§ **Records to process**:
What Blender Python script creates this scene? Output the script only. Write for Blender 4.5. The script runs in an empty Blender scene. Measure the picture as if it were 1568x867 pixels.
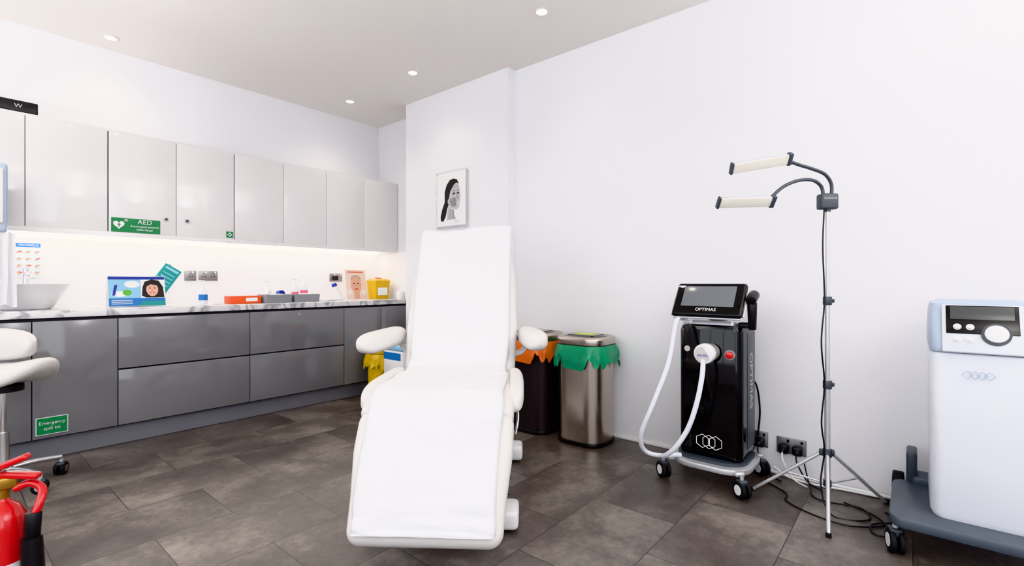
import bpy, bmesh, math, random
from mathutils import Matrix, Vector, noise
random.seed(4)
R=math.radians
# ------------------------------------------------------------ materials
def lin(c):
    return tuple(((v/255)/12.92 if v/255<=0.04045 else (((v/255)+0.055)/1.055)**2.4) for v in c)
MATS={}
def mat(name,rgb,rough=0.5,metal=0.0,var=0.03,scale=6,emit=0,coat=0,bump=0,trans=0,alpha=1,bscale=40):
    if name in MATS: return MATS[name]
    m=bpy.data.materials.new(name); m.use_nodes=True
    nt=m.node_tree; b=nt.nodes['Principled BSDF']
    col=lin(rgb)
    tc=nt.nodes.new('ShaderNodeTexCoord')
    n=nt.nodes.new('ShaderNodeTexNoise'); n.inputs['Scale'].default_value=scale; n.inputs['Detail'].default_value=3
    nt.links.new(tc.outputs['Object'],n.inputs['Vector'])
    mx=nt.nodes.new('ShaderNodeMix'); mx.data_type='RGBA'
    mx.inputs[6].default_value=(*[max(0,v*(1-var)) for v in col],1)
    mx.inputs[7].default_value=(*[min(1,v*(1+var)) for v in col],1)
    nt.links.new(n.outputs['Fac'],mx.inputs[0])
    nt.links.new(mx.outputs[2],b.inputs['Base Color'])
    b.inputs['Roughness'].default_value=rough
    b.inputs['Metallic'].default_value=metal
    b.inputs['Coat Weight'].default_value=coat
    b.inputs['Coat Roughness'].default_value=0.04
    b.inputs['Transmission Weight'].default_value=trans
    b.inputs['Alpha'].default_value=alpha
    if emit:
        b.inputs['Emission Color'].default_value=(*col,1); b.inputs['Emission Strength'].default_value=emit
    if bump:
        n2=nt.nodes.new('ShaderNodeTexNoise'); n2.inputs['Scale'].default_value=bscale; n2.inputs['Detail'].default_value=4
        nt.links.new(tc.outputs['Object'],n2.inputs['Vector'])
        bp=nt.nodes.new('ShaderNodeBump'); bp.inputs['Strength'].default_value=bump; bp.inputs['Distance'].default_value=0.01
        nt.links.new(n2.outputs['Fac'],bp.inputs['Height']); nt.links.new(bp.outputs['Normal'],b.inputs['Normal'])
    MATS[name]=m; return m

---

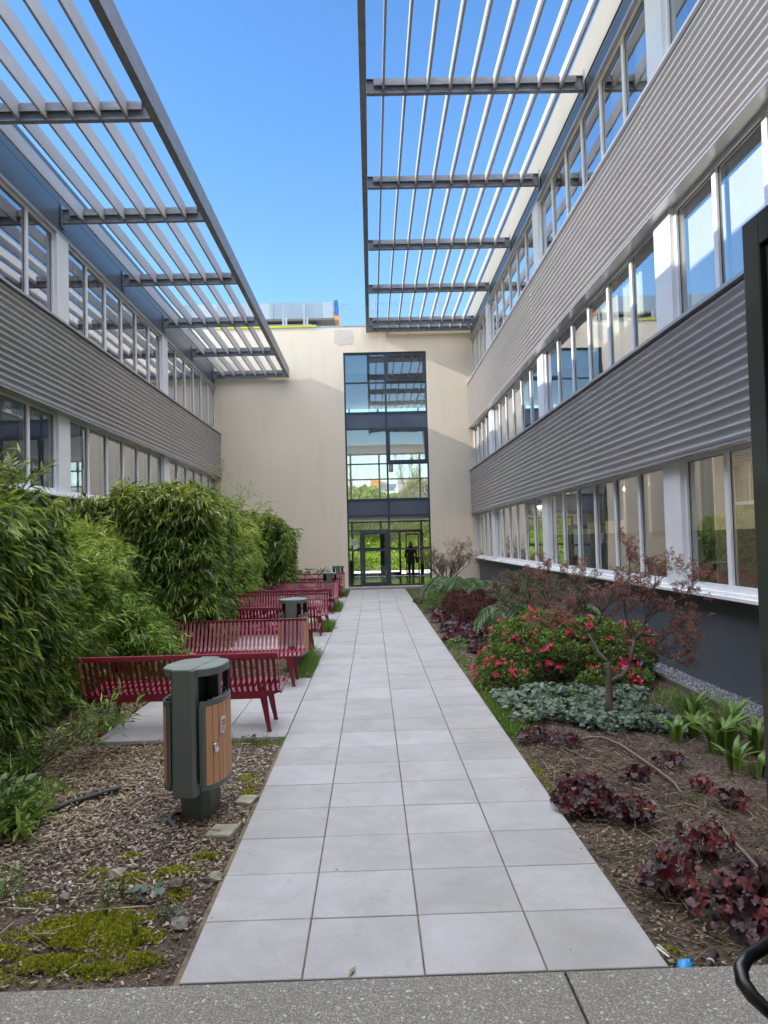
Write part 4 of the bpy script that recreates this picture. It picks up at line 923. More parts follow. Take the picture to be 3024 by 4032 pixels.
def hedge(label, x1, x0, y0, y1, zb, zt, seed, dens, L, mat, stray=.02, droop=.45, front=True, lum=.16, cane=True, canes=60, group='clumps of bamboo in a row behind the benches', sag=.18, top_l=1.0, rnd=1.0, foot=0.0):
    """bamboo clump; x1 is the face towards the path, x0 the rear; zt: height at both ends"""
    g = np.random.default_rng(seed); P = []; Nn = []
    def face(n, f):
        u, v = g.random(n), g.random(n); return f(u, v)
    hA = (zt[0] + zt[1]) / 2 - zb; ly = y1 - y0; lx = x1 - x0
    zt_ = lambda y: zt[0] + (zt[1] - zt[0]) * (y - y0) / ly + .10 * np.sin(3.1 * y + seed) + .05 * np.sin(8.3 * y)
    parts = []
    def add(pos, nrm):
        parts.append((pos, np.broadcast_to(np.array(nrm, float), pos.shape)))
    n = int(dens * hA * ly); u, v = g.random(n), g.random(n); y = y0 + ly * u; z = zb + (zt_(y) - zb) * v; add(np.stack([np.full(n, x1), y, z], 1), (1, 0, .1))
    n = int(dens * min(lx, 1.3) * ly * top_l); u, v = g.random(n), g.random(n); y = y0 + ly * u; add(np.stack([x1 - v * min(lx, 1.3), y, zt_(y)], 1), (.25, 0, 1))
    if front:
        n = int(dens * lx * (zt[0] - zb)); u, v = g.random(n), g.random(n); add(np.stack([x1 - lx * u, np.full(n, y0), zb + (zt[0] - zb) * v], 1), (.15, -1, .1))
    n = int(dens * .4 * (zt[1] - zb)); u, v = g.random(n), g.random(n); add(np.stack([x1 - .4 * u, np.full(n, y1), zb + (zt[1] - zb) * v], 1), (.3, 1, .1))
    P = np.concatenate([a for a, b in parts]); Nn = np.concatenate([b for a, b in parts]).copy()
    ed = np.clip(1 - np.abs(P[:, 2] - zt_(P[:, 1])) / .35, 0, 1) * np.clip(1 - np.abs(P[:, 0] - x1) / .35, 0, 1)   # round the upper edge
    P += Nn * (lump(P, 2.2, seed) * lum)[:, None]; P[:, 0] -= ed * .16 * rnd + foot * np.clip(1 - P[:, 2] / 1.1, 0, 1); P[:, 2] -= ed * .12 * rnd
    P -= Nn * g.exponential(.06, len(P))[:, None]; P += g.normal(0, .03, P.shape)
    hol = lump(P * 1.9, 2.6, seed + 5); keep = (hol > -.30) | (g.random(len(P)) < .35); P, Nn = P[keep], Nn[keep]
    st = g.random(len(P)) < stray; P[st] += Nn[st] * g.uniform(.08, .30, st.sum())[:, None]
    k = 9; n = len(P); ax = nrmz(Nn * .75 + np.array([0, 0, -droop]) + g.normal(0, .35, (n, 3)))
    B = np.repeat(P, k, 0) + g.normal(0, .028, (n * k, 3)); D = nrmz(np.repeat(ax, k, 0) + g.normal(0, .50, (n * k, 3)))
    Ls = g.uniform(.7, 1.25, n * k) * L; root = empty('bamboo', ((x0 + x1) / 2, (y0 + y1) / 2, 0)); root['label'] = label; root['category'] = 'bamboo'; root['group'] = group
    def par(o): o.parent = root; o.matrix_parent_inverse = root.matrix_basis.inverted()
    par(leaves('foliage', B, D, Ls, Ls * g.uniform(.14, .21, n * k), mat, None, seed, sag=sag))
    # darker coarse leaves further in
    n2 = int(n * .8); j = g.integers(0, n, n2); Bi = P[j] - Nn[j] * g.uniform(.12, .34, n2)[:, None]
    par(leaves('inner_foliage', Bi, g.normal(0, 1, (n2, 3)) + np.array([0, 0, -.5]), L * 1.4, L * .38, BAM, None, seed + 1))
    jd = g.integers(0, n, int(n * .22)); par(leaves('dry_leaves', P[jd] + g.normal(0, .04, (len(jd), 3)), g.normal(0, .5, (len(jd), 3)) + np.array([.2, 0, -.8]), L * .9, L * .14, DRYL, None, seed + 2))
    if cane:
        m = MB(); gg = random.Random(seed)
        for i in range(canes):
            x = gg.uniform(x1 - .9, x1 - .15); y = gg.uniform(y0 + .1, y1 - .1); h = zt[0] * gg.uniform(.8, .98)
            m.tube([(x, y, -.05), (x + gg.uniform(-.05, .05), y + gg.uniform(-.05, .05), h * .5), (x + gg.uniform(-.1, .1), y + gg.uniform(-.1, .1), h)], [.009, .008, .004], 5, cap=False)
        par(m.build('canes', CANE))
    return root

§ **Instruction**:
Give back, unchanged, each line from the one containing "What Blender Python" through the one containing "MATS[name]=m; return m". Pictures are to be left out.

§ **Exercise response**:
What Blender Python script creates this scene? Output the script only. Write for Blender 4.5. The script runs in an empty Blender scene. Measure the picture as if it were 1568x867 pixels.
import bpy, bmesh, math, random
from mathutils import Matrix, Vector, noise
random.seed(4)
R=math.radians
# ------------------------------------------------------------ materials
def lin(c):
    return tuple(((v/255)/12.92 if v/255<=0.04045 else (((v/255)+0.055)/1.055)**2.4) for v in c)
MATS={}
def mat(name,rgb,rough=0.5,metal=0.0,var=0.03,scale=6,emit=0,coat=0,bump=0,trans=0,alpha=1,bscale=40):
    if name in MATS: return MATS[name]
    m=bpy.data.materials.new(name); m.use_nodes=True
    nt=m.node_tree; b=nt.nodes['Principled BSDF']
    col=lin(rgb)
    tc=nt.nodes.new('ShaderNodeTexCoord')
    n=nt.nodes.new('ShaderNodeTexNoise'); n.inputs['Scale'].default_value=scale; n.inputs['Detail'].default_value=3
    nt.links.new(tc.outputs['Object'],n.inputs['Vector'])
    mx=nt.nodes.new('ShaderNodeMix'); mx.data_type='RGBA'
    mx.inputs[6].default_value=(*[max(0,v*(1-var)) for v in col],1)
    mx.inputs[7].default_value=(*[min(1,v*(1+var)) for v in col],1)
    nt.links.new(n.outputs['Fac'],mx.inputs[0])
    nt.links.new(mx.outputs[2],b.inputs['Base Color'])
    b.inputs['Roughness'].default_value=rough
    b.inputs['Metallic'].default_value=metal
    b.inputs['Coat Weight'].default_value=coat
    b.inputs['Coat Roughness'].default_value=0.04
    b.inputs['Transmission Weight'].default_value=trans
    b.inputs['Alpha'].default_value=alpha
    if emit:
        b.inputs['Emission Color'].default_value=(*col,1); b.inputs['Emission Strength'].default_value=emit
    if bump:
        n2=nt.nodes.new('ShaderNodeTexNoise'); n2.inputs['Scale'].default_value=bscale; n2.inputs['Detail'].default_value=4
        nt.links.new(tc.outputs['Object'],n2.inputs['Vector'])
        bp=nt.nodes.new('ShaderNodeBump'); bp.inputs['Strength'].default_value=bump; bp.inputs['Distance'].default_value=0.01
        nt.links.new(n2.outputs['Fac'],bp.inputs['Height']); nt.links.new(bp.outputs['Normal'],b.inputs['Normal'])
    MATS[name]=m; return m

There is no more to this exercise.